== GIVEN DATA

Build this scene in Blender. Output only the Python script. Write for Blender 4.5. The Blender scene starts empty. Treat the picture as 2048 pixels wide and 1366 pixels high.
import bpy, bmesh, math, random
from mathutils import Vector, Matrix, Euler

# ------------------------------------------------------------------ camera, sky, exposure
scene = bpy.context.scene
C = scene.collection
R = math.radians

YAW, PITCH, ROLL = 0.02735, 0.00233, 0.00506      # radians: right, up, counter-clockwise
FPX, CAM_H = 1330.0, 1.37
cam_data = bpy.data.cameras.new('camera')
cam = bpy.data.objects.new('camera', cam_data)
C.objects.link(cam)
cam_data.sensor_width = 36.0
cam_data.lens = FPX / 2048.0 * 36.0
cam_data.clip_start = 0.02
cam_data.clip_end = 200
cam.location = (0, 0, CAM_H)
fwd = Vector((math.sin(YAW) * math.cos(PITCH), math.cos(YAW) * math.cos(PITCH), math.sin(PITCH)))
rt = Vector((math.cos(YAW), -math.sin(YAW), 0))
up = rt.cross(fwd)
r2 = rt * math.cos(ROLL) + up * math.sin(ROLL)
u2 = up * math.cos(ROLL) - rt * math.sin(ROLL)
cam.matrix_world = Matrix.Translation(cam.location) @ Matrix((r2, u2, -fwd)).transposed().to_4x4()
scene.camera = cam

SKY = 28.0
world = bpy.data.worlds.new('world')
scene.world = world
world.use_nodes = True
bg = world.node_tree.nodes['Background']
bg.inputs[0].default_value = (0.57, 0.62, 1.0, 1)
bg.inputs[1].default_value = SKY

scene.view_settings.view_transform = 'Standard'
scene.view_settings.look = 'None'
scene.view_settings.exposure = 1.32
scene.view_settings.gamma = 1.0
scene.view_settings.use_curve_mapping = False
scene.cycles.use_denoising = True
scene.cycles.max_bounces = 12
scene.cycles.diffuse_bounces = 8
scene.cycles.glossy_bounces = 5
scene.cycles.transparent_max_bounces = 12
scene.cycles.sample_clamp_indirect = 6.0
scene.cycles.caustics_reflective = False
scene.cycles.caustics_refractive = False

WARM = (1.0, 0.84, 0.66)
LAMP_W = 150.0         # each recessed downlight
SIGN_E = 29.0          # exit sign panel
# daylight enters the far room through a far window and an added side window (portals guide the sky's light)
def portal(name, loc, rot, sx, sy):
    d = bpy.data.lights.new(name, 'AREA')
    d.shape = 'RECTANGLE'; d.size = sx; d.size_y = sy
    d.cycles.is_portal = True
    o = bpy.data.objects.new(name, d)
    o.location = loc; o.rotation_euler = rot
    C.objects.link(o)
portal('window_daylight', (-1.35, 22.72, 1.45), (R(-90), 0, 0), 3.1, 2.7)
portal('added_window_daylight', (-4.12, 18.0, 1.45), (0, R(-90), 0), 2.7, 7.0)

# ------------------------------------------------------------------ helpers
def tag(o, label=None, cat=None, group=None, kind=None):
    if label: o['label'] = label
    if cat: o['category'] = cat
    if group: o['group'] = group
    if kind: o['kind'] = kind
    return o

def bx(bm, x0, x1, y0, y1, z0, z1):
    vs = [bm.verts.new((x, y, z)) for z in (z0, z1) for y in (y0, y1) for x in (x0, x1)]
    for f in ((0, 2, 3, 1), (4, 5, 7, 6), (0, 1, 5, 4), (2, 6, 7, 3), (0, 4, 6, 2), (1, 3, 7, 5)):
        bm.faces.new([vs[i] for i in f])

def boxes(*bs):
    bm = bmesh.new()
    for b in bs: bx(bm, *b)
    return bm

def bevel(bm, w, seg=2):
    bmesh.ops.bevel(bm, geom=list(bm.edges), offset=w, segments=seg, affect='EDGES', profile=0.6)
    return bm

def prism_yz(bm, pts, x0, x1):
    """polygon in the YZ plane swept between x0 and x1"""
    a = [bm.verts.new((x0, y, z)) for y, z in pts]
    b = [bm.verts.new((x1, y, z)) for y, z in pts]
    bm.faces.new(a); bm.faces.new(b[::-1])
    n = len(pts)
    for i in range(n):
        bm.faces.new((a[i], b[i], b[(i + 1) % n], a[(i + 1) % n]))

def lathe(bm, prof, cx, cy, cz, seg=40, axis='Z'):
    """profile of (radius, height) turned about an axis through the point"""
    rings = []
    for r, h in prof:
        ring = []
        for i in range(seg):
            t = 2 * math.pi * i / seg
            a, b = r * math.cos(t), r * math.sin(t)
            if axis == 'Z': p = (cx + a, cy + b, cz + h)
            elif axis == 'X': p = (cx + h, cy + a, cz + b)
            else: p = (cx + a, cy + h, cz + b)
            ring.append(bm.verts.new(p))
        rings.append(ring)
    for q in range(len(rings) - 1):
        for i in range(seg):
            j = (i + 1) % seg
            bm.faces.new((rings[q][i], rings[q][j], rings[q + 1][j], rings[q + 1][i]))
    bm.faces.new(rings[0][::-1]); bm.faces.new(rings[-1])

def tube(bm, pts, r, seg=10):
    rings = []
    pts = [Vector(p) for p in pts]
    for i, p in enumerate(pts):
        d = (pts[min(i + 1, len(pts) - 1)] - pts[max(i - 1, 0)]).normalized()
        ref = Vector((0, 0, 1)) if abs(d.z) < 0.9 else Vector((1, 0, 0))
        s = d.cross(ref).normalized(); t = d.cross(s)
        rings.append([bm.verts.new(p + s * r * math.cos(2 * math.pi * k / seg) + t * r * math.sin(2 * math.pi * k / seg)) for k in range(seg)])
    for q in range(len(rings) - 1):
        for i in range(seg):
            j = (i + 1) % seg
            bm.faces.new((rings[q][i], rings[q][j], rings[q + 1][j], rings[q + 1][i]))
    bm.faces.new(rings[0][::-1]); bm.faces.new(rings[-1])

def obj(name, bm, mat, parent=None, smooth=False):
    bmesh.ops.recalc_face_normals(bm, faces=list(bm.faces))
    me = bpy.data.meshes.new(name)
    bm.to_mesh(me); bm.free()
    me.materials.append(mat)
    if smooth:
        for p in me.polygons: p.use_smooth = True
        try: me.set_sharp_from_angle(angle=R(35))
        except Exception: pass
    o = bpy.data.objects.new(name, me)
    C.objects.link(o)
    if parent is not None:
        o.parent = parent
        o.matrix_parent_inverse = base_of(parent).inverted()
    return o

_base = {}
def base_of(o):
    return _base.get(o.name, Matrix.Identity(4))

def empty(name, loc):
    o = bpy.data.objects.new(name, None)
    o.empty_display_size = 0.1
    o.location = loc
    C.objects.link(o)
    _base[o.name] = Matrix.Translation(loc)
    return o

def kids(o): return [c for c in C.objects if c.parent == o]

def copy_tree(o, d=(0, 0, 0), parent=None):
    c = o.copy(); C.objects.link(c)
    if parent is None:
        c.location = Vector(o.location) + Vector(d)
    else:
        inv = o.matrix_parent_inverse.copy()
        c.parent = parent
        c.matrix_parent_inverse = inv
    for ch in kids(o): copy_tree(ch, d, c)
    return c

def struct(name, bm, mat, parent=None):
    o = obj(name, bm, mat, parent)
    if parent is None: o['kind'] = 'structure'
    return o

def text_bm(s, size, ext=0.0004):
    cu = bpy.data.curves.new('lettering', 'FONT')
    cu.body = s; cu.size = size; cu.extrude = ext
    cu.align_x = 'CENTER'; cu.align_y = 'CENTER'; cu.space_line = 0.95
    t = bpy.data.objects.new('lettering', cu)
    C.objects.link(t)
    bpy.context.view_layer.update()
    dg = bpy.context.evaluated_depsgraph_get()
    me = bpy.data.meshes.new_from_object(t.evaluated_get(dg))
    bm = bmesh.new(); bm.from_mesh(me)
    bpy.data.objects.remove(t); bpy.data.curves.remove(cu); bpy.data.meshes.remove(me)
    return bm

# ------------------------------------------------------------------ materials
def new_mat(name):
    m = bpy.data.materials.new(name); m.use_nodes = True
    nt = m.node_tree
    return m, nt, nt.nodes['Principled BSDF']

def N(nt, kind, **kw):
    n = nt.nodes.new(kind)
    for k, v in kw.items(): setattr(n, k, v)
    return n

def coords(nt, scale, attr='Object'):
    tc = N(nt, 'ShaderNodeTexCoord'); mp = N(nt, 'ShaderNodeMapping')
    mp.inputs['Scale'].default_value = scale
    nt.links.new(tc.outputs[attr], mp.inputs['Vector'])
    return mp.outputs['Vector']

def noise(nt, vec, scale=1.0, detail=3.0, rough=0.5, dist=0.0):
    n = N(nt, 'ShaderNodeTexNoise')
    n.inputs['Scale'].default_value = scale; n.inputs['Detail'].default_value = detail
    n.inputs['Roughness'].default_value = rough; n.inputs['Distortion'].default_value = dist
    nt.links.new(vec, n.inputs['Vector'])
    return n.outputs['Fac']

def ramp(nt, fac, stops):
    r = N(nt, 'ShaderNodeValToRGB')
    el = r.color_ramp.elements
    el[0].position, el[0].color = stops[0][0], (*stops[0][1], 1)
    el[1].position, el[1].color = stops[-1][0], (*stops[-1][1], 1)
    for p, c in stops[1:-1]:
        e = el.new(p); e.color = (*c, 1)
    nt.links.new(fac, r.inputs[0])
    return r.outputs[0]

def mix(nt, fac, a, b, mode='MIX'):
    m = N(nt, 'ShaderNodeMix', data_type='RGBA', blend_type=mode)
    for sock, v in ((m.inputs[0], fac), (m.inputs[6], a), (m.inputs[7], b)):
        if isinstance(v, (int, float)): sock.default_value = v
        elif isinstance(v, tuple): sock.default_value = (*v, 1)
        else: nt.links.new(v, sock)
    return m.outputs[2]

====

• TASK PROMPT: Reproduce verbatim only this range: the first line of the material through the line that contains "scene.camera = cam", inclusive.

• PROBLEM SOLUTION:
Build this scene in Blender. Output only the Python script. Write for Blender 4.5. The Blender scene starts empty. Treat the picture as 2048 pixels wide and 1366 pixels high.
import bpy, bmesh, math, random
from mathutils import Vector, Matrix, Euler

# ------------------------------------------------------------------ camera, sky, exposure
scene = bpy.context.scene
C = scene.collection
R = math.radians

YAW, PITCH, ROLL = 0.02735, 0.00233, 0.00506      # radians: right, up, counter-clockwise
FPX, CAM_H = 1330.0, 1.37
cam_data = bpy.data.cameras.new('camera')
cam = bpy.data.objects.new('camera', cam_data)
C.objects.link(cam)
cam_data.sensor_width = 36.0
cam_data.lens = FPX / 2048.0 * 36.0
cam_data.clip_start = 0.02
cam_data.clip_end = 200
cam.location = (0, 0, CAM_H)
fwd = Vector((math.sin(YAW) * math.cos(PITCH), math.cos(YAW) * math.cos(PITCH), math.sin(PITCH)))
rt = Vector((math.cos(YAW), -math.sin(YAW), 0))
up = rt.cross(fwd)
r2 = rt * math.cos(ROLL) + up * math.sin(ROLL)
u2 = up * math.cos(ROLL) - rt * math.sin(ROLL)
cam.matrix_world = Matrix.Translation(cam.location) @ Matrix((r2, u2, -fwd)).transposed().to_4x4()
scene.camera = cam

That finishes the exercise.